### Given task
Quote verbatim the span of lines that begins the listing below and closes with the line containing "for s in (-.5, .5): b.box((s, 0, .165), (.08, .4, .33));".

# Start of Data lines

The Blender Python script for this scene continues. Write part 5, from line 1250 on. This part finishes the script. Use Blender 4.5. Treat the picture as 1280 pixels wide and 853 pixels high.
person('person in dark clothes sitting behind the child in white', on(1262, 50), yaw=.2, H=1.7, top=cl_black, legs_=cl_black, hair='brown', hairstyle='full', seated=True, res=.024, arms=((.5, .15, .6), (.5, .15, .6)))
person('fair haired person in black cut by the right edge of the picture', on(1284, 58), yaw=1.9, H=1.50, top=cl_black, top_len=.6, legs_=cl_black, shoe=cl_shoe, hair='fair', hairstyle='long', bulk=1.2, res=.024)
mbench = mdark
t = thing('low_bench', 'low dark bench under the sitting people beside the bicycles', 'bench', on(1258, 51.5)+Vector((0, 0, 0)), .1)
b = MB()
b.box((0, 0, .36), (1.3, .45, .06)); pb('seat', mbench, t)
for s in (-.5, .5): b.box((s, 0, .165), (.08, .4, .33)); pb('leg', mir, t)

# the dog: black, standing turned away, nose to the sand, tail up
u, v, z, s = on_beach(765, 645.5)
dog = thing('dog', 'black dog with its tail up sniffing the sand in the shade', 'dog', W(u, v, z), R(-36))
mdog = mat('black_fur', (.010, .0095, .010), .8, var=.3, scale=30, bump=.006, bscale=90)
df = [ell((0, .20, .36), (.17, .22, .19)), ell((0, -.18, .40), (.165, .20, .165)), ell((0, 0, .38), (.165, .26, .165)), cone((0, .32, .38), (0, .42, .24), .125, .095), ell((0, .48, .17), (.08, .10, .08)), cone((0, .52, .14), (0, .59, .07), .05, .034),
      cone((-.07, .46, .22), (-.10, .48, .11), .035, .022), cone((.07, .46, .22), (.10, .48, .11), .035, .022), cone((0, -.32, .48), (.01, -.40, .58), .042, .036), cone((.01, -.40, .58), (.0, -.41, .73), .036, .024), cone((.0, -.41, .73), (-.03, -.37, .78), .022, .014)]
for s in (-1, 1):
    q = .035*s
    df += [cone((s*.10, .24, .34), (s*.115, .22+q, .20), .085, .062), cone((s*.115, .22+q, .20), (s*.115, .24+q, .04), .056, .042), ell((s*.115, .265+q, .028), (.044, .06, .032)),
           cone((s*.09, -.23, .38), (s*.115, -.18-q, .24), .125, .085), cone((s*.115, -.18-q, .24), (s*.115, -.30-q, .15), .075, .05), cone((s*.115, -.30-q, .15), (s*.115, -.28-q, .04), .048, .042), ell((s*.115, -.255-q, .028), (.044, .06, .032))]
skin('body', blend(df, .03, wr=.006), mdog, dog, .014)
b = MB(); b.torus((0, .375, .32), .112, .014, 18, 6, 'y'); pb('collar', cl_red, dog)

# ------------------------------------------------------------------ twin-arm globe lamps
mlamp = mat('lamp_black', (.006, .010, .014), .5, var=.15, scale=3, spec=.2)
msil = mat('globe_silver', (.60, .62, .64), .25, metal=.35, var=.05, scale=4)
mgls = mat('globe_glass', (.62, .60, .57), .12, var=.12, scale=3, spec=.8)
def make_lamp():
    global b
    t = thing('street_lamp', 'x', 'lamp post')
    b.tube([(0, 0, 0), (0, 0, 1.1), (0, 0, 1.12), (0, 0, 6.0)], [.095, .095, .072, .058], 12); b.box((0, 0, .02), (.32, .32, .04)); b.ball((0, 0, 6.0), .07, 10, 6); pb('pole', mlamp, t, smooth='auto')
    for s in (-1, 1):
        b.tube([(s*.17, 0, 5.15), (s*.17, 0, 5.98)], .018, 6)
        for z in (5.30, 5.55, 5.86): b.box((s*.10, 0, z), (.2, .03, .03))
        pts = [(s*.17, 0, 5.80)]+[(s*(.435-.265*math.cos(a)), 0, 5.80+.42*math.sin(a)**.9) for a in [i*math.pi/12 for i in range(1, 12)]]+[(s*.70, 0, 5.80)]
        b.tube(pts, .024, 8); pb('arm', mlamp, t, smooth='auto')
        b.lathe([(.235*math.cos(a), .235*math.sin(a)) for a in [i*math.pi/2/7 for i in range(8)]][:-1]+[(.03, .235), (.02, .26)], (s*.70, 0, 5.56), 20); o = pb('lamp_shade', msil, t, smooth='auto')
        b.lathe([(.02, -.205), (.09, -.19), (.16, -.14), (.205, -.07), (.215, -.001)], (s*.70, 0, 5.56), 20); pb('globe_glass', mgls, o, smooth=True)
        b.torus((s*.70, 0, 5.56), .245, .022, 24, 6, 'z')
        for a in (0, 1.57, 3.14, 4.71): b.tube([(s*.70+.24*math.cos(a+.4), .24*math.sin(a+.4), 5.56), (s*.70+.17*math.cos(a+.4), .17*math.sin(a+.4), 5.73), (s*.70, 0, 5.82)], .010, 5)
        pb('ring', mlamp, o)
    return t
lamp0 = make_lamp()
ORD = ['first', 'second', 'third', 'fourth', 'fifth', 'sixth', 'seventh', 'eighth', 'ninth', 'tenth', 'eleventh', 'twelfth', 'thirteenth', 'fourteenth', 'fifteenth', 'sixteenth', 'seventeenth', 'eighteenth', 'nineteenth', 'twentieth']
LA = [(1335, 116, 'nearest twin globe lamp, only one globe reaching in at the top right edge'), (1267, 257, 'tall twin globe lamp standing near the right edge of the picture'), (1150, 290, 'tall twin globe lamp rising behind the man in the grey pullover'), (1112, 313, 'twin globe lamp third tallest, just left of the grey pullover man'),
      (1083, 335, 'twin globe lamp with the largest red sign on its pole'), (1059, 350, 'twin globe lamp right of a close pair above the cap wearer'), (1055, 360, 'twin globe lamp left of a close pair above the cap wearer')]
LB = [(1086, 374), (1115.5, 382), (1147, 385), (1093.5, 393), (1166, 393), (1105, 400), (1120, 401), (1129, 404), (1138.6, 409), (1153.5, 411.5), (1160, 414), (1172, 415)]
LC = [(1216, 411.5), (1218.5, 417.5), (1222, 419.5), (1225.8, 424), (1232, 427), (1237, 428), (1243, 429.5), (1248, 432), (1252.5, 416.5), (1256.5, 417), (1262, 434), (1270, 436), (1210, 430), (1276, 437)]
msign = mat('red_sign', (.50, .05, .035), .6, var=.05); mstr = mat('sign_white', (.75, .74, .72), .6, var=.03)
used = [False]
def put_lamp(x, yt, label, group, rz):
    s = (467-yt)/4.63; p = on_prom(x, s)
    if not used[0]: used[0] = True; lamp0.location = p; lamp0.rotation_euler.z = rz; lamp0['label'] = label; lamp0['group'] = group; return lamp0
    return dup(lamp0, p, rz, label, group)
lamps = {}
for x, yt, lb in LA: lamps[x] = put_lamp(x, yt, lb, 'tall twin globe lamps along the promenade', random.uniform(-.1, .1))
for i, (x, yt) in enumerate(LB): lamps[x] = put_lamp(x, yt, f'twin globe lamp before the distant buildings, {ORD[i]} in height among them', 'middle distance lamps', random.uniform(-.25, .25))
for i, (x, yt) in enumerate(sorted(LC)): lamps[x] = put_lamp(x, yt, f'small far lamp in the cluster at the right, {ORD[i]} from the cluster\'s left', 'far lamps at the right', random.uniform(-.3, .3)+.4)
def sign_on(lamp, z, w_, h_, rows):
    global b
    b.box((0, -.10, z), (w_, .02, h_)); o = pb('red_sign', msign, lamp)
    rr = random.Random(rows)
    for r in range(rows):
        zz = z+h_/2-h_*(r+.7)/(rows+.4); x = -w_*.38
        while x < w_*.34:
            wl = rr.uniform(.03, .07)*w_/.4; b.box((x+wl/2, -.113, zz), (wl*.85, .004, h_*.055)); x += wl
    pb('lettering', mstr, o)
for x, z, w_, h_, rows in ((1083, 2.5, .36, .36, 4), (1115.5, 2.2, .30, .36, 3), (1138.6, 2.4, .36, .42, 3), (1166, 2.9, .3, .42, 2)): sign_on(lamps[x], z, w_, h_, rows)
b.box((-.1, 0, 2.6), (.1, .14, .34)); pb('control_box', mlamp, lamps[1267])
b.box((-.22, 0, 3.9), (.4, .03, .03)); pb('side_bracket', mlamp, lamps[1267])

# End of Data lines

### Solution to this exercise
The Blender Python script for this scene continues. Write part 5, from line 1250 on. This part finishes the script. Use Blender 4.5. Treat the picture as 1280 pixels wide and 853 pixels high.
person('person in dark clothes sitting behind the child in white', on(1262, 50), yaw=.2, H=1.7, top=cl_black, legs_=cl_black, hair='brown', hairstyle='full', seated=True, res=.024, arms=((.5, .15, .6), (.5, .15, .6)))
person('fair haired person in black cut by the right edge of the picture', on(1284, 58), yaw=1.9, H=1.50, top=cl_black, top_len=.6, legs_=cl_black, shoe=cl_shoe, hair='fair', hairstyle='long', bulk=1.2, res=.024)
mbench = mdark
t = thing('low_bench', 'low dark bench under the sitting people beside the bicycles', 'bench', on(1258, 51.5)+Vector((0, 0, 0)), .1)
b = MB()
b.box((0, 0, .36), (1.3, .45, .06)); pb('seat', mbench, t)
for s in (-.5, .5): b.box((s, 0, .165), (.08, .4, .33)); pb('leg', mir, t)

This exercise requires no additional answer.